Alright, the easiest way to solve this problem is by looking at what you want and the possible problems that prevent you from what you want.
I assume that you have a computer that is running linux attatched to a twisted wire-based ethernet network and your trying to get a lease from your DHCP server to automaticly get a ip address, dns address, and default route address.. all of which you need to be able to get on the internet.
However when you boot up your machine, this doesn't happen and your stuck with no connectivity.
Now there are numerious things that can go wrong and it's pretty much the same issues mostly irregardless of the OS that your using. PCs and their hardware are all the same, ethernet is all the same, and everybody is using TCP/IP...
So the possible problems are:
1. Your OS is not able to detect and configure the nic card.
2. You have multiple possible networking devices and it's trying to use the wrong one.
3. The OS doesn't know that it's suppose to set up a network interface for you.
4. The dhcp server is incorrectly configured, or is expecting a specific hostname to go with a adress and your system isn't sending it the correct one.
5. The dhcp client software and the server software isn't very compatable.
6. The drivers are buggy.
That's about what I can think of off of the top of my head.. I am sure there are other problems that can pop up. Also the realy sucky part is that more then one thing can be going bad at once.. for isntance you can have a bad ethernet wire AND have buggy drivers.

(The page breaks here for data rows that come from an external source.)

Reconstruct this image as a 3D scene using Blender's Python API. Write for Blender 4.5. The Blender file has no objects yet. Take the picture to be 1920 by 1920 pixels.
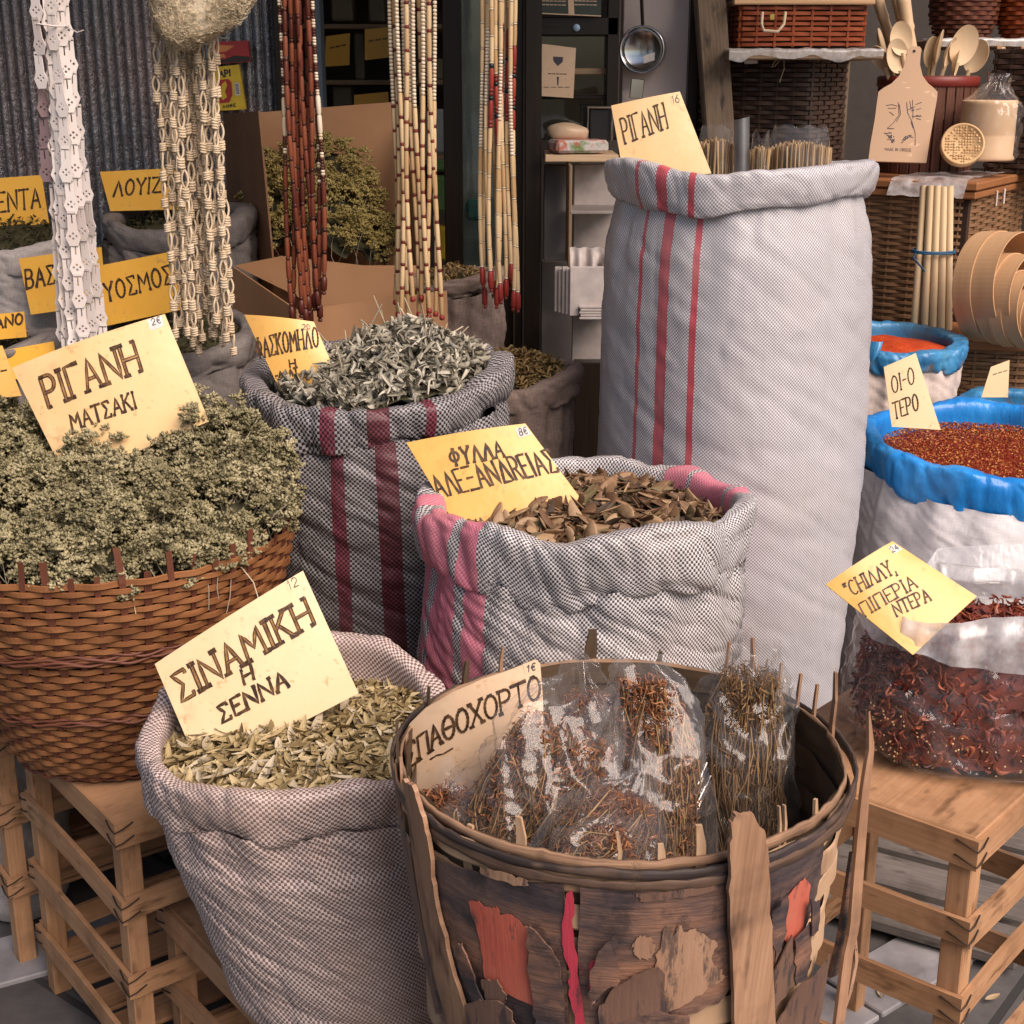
import bpy, bmesh, math, random
import numpy as np
from mathutils import Vector, Matrix
R_ = math.radians
PI = math.pi
SC = bpy.context.scene
COL = SC.collection
random.seed(4)
RNG = np.random.default_rng(4)

# ------------------------------------------------------------------ camera, sky, sun, exposure
FPX, PITCH, CAMZ = 2650.0, R_(17.0), 1.55
cam_d = bpy.data.cameras.new('camera'); cam = bpy.data.objects.new('camera', cam_d); COL.objects.link(cam)
cam.location = (0, 0, CAMZ); cam.rotation_euler = (PI / 2 - PITCH, 0, 0)
cam_d.sensor_width = 36.0; cam_d.lens = 36.0 * FPX / 1920.0; cam_d.clip_start = 0.05; cam_d.clip_end = 500
SC.camera = cam
world = bpy.data.worlds.new('World'); SC.world = world; world.use_nodes = True
SUN_EL, SUN_AZ = R_(46), R_(140)          # azimuth clockwise from +Y: behind and to the right of the camera
wn = world.node_tree.nodes; wl = world.node_tree.links
sky = wn.new('ShaderNodeTexSky'); sky.sky_type = 'NISHITA'; sky.sun_disc = False
sky.sun_elevation = SUN_EL; sky.sun_rotation = SUN_AZ; sky.air_density = 1.0; sky.dust_density = 3.0
bg = wn['Background']; bg.inputs['Strength'].default_value = 0.068; wl.new(sky.outputs[0], bg.inputs['Color'])
sl = bpy.data.lights.new('sun', 'SUN'); sl.energy = 2.8; sl.angle = R_(48); sl.color = (1.0, 0.835, 0.745)
sun = bpy.data.objects.new('sun', sl); COL.objects.link(sun); sun.location = (3, -4, 6)
sd = Vector((math.sin(SUN_AZ) * math.cos(SUN_EL), math.cos(SUN_AZ) * math.cos(SUN_EL), math.sin(SUN_EL)))
sun.rotation_euler = (-sd).to_track_quat('-Z', 'Y').to_euler()
SC.view_settings.view_transform = 'Standard'; SC.view_settings.look = 'None'
SC.view_settings.exposure = 0.83; SC.view_settings.gamma = 1.0
SC.cycles.transparent_max_bounces = 24; SC.cycles.max_bounces = 8
SC.cycles.use_denoising = True

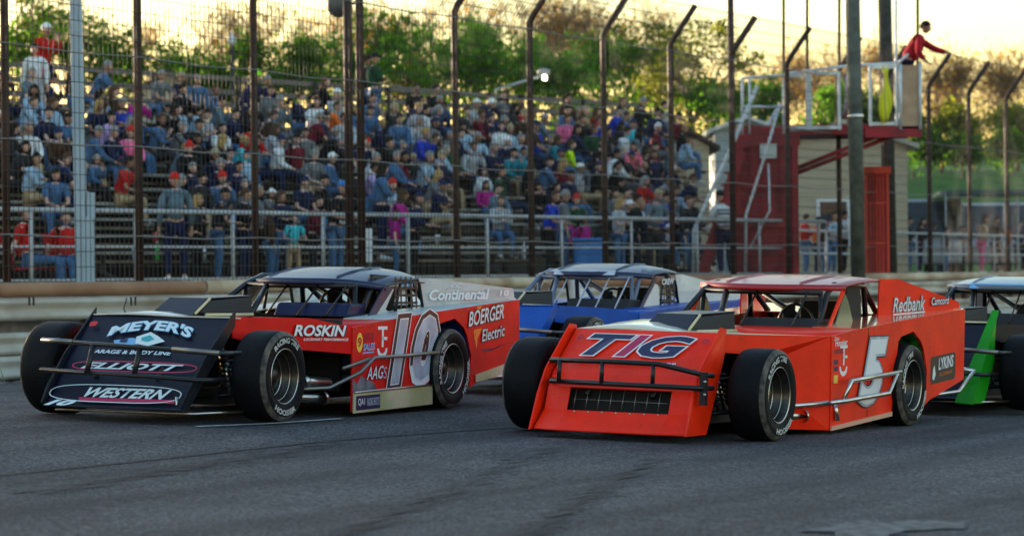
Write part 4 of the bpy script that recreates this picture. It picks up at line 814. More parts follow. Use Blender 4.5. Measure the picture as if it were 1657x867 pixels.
def stand(arms=0, lean=0.):
    dx = lean; P = dict(pel=(0, 0, .93), wai=(dx * .3, 0, 1.08), che=(dx * .75, 0, 1.28), neb=(dx, 0, 1.42), nec=(dx + .02, 0, 1.50))
    for g, s in (('l', 1), ('r', -1)):
        P['hi' + g] = (0, .10 * s, .88); P['kn' + g] = (.03, .12 * s, .48); P['an' + g] = (-.01, .13 * s, .09); P['to' + g] = (.14, .16 * s, .04); P['sh' + g] = (dx, .19 * s, 1.40)
        if arms == 0: P['el' + g] = (dx - .03, .25 * s, 1.12); P['wr' + g] = (dx + .04, .26 * s, .87); P['pa' + g] = (dx + .06, .26 * s, .80)
        elif arms == 1: P['el' + g] = (dx + .10, .25 * s, 1.16); P['wr' + g] = (dx + .24, -.02 * s, 1.2); P['pa' + g] = (dx + .22, -.10 * s, 1.22)
        elif arms == 2: P['el' + g] = (dx + .20, .20 * s, 1.22); P['wr' + g] = (dx + .28, .08 * s, 1.46); P['pa' + g] = (dx + .29, .04 * s, 1.52)
        elif arms == 3: P['el' + g] = (dx + .05, .28 * s, 1.14); P['wr' + g] = (dx + .26, .22 * s, 1.10); P['pa' + g] = (dx + .34, .20 * s, 1.09)
        else:
            if s > 0: P['el' + g] = (dx + .28, .22, 1.30); P['wr' + g] = (dx + .52, .20, 1.28); P['pa' + g] = (dx + .60, .2, 1.27)
            else: P['el' + g] = (dx + .0, -.26, 1.14); P['wr' + g] = (dx + .16, -.22, 1.02); P['pa' + g] = (dx + .22, -.2, 1.0)
    return P
SITS = [pose('sit%d' % i, sit(*a), y, n_) for i, (a, y, n_) in enumerate([((.0, .44, 0), 0, 0), ((.22, .40, 1), R(25), R(8)), ((-.06, .50, 4), R(-20), 0), ((.10, .42, 2), R(-35), 0), ((.14, .44, 3), R(15), R(5)), ((.05, .46, 0), R(50), 0), ((.25, .38, 1), R(-45), R(10))])]
STANDS = [pose('stand%d' % i, stand(*a), y) for i, (a, y) in enumerate([((0, 0), 0), ((1, .0), R(20)), ((2, .02), 0), ((3, .10), R(-30)), ((4, .16), R(0))])]
SKINS = [mat('skin_%d' % i, c, .55) for i, c in enumerate([(.50, .27, .19), (.42, .22, .15), (.56, .33, .25), (.30, .15, .09), (.60, .36, .28)])]
HAIRS = {'dark': (.02, .014, .01), 'brown': (.10, .05, .025), 'blonde': (.34, .21, .08), 'grey': (.22, .21, .20), 'red': (.50, .02, .015), 'white': (.70, .70, .68), 'navy': (.02, .03, .10), 'black': (.012, .012, .014), 'lime': (.35, .85, .03), 'khaki': (.32, .26, .15), 'blue': (.04, .18, .45), 'purple': (.2, .03, .3)}
CLO = {'crimson': (.34, .01, .02), 'black': (.010, .010, .012), 'navy': (.012, .02, .07), 'charcoal': (.03, .03, .035), 'grey': (.13, .14, .15), 'denim blue': (.05, .12, .24), 'royal blue': (.01, .04, .42), 'red': (.45, .012, .01), 'maroon': (.13, .008, .02), 'white': (.62, .64, .66), 'pale blue': (.28, .40, .52), 'teal': (.01, .20, .26), 'magenta': (.38, .01, .20), 'pink': (.75, .14, .30), 'salmon pink': (.85, .16, .22), 'dark green': (.01, .08, .035), 'neon yellow': (.55, .90, .01), 'orange': (.70, .13, .01), 'brown': (.07, .035, .02), 'lilac': (.36, .26, .50), 'tan': (.35, .25, .15), 'light grey': (.35, .37, .40), 'turquoise': (.04, .45, .55), 'slate': (.10, .15, .19)}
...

So we can test for 1 and 2 right away with this command:
ifconfig -a
It will spit out all possible network interfaces that it has aviable. Any wifi, ethernet cards, even firewire can show up here. Minimally you should have 2. Lo for 'loopback', and eth0 for your nic card.
So if eth0 shows up then you know the drivers work and the system has the card detected and at least minimally operational.
If you have eth0 and eth1 and more then it could be trying to use the wrong device and you should make sure that eth0 is indeed your nic card... but you should probably have only one, I am guessing.
By going ifup eth0 -v you show that at least it knows that it should get a networking interface going on that device.
The next step is to try to configure your network interface manually and make sure that the network isn't screwed up, and that your drivers are not buggy.
Steps to setup a temporary (until you reboot) network interface and dns address and gateway are as follows:
ifconfig eth0 192.168.0.1 up
(were 192.168.0.1 is your ip address you want)
route add default gw 192.168.0.254
(were 192.168.0.254 is your gateway..)
then edit /etc/resolv.conf and add a extra line:
nameserver 192.168.0.254
(were 192.168.0.254 is your dns server)
You can add several dhcp server ip address to /etc/resolv.conf and they will be used in order top to bottom.
After you get the network manually configured you can test it out using ping..
ping 127.0.0.1
(to make sure that basic network loopback interface is working)
ping 192.168.0.1
(to make sure that your nic card's ip address is functional)
ping 192.168.0.254
(to make sure that the network is up and your able to get the gateway to respond)
ping 192.168.0.254
(if you have a different ip address for the name server then the gateway you can test to make sure that you can reach the dns server is present and you can reach it.)
ping
www.google.com
ping
www.yahoo.com
(to make sure that DNS is working and your able to get out of your local network and out onto the internet).
I all that is working then you know for certain that the drivers and installed and functioning correctly and that the network is working. You can either edit /etc/network/interfaces or use a GUI tool to configure the system to use those manual settings that you know will work or figure out why the dhcp server isn't giving you your ip address stuff.
see:
man interfaces
for details on the format of that text file if you feel like making the settings that you know work perminate. Otherwise many dhcp clients can send hostnames and ids to dhcp servers that are not the same as your actual hostname and there are other types of client software that you can use.